■ **TASK DESCRIPTION**
What lies from the line containing "o.rotation_euler = (TILT" through the line containing "for q0, q1, v"? Print exactly those lines, with both ends, and no others.

■ **DATASET EXTRACT**
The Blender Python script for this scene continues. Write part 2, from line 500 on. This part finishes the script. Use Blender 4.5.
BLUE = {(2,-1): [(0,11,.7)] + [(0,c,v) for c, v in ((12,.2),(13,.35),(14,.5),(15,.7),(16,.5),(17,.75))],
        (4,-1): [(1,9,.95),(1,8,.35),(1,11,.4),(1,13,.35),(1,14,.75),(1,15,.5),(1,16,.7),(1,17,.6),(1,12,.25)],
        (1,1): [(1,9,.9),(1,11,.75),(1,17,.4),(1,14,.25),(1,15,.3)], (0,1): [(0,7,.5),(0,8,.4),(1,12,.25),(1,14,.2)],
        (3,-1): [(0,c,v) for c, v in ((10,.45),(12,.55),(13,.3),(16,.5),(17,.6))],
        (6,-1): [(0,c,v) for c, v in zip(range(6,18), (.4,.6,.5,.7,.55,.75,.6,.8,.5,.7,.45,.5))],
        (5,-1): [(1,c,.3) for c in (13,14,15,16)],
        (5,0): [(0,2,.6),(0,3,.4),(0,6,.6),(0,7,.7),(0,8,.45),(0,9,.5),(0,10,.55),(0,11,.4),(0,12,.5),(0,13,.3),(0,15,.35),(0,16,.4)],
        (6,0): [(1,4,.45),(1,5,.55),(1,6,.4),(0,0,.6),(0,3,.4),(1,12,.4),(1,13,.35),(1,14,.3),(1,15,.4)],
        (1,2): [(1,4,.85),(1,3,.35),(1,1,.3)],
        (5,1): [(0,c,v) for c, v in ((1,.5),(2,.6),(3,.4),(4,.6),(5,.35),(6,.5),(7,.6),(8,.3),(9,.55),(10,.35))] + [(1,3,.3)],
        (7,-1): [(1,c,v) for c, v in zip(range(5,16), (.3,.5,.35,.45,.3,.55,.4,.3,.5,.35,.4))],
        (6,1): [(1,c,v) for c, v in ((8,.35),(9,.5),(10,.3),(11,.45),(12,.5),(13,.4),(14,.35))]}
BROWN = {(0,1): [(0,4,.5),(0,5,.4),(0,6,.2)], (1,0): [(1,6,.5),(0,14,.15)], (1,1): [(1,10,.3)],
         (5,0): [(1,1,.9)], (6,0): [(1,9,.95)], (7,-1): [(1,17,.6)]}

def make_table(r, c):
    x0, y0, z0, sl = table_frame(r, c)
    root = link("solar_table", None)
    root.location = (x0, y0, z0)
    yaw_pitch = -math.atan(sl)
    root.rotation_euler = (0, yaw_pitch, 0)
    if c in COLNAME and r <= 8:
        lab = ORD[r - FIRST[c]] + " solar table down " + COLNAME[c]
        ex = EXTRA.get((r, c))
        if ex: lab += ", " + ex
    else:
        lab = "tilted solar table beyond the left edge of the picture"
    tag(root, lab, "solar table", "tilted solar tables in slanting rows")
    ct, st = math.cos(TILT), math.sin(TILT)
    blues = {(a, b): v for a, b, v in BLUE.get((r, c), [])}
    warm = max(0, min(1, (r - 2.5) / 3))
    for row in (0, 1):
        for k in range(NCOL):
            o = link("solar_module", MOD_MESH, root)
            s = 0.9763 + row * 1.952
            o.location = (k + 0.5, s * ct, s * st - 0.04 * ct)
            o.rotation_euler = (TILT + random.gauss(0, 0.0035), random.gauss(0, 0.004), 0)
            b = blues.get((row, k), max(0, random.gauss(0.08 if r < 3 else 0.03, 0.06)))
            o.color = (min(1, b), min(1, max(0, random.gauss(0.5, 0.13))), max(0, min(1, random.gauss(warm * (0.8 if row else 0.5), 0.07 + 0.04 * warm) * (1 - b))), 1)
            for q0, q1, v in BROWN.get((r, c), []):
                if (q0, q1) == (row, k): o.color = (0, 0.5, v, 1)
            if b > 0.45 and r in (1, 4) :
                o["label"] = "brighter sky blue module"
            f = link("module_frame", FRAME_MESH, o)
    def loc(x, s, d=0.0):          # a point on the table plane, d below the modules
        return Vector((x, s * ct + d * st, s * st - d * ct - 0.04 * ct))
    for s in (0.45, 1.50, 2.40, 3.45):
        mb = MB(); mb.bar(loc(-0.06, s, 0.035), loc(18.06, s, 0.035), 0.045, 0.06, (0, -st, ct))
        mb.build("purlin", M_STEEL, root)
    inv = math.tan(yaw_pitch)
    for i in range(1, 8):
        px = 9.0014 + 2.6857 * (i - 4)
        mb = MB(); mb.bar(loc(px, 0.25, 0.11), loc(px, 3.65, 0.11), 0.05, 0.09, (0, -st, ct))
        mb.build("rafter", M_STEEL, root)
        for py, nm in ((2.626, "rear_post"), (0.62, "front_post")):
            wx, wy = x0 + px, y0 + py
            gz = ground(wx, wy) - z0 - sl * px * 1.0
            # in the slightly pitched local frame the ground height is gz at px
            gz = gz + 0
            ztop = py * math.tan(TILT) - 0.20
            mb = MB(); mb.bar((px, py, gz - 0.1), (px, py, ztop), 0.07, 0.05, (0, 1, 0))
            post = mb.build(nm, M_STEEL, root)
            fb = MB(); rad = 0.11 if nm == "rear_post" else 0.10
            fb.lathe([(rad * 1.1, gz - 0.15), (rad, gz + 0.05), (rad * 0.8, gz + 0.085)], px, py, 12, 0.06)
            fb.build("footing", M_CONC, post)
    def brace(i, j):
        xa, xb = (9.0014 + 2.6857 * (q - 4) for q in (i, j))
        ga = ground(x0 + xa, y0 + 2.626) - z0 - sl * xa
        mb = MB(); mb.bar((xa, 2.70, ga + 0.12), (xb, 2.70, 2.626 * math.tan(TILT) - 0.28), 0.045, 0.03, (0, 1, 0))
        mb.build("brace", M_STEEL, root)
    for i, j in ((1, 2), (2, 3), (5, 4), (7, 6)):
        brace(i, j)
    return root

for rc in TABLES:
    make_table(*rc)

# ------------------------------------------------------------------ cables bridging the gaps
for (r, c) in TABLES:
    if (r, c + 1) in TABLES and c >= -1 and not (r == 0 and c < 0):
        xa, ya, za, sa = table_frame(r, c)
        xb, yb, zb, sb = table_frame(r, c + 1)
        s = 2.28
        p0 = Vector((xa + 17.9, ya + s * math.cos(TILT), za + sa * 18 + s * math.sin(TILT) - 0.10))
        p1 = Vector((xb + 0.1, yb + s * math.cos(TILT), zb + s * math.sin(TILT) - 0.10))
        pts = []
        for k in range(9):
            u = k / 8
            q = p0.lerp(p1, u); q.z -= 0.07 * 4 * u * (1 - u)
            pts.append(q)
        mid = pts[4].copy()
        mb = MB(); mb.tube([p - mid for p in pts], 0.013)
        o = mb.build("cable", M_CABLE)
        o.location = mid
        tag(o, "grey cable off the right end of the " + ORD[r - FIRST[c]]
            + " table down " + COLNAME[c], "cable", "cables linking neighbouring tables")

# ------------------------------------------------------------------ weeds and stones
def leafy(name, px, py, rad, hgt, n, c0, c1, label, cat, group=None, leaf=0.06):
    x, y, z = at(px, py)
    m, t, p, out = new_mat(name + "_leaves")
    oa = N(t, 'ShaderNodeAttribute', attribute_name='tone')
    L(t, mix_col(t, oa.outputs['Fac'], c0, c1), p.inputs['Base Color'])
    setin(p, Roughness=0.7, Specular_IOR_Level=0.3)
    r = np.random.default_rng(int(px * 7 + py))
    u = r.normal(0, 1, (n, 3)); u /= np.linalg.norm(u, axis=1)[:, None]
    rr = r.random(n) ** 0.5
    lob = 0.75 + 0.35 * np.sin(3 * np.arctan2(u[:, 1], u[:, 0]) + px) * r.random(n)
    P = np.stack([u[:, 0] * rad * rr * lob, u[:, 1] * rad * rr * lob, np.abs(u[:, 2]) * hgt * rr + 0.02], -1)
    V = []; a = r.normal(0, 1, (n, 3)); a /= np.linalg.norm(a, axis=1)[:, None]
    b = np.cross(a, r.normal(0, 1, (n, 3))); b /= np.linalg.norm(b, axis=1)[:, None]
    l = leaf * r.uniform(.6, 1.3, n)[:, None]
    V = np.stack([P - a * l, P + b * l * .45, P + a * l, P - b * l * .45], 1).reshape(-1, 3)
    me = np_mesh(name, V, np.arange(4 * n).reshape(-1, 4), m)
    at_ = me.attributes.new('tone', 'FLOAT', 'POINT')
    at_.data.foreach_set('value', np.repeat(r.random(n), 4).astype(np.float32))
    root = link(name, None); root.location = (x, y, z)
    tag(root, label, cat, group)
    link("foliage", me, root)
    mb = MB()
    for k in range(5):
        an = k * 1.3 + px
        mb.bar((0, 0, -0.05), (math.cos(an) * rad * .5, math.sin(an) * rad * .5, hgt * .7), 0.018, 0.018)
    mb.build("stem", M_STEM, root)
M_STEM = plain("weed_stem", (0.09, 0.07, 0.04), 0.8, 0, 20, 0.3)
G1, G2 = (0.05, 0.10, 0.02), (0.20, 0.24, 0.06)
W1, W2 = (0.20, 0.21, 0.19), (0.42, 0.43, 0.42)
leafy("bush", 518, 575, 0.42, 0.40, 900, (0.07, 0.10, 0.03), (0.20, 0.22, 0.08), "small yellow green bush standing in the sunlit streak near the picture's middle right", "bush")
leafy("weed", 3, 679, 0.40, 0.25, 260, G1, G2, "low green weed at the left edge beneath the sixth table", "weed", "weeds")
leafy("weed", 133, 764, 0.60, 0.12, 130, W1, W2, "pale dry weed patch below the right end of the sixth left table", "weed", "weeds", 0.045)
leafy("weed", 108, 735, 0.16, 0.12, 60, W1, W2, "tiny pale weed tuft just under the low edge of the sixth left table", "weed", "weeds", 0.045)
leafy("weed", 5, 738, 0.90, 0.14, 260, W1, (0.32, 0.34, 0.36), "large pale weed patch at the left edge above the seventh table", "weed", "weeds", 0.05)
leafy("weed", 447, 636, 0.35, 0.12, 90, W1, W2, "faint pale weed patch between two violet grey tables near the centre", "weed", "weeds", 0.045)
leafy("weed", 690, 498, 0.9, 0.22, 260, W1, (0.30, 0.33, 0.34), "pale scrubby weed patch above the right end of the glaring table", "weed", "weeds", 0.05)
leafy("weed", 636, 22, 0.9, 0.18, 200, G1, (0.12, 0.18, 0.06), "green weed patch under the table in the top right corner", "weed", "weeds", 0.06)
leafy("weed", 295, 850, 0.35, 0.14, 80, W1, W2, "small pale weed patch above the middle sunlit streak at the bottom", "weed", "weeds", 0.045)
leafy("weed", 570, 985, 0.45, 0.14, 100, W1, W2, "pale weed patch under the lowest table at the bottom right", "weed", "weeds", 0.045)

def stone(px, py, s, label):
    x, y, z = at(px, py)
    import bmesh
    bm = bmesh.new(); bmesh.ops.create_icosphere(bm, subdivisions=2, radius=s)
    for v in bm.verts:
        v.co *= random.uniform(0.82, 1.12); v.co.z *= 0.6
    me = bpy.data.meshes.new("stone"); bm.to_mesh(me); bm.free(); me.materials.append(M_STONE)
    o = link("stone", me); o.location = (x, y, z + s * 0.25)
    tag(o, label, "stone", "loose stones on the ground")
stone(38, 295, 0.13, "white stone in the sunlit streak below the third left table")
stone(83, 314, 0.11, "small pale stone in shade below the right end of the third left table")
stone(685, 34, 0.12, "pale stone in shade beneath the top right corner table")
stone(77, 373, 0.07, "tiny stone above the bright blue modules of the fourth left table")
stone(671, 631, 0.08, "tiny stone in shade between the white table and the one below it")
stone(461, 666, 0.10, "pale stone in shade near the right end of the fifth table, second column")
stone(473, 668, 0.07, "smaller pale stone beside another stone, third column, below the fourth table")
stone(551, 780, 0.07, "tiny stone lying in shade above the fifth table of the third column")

■ **WRITTEN RESPONSE**
            o.rotation_euler = (TILT + random.gauss(0, 0.0035), random.gauss(0, 0.004), 0)
            b = blues.get((row, k), max(0, random.gauss(0.08 if r < 3 else 0.03, 0.06)))
            o.color = (min(1, b), min(1, max(0, random.gauss(0.5, 0.13))), max(0, min(1, random.gauss(warm * (0.8 if row else 0.5), 0.07 + 0.04 * warm) * (1 - b))), 1)
            for q0, q1, v in BROWN.get((r, c), []):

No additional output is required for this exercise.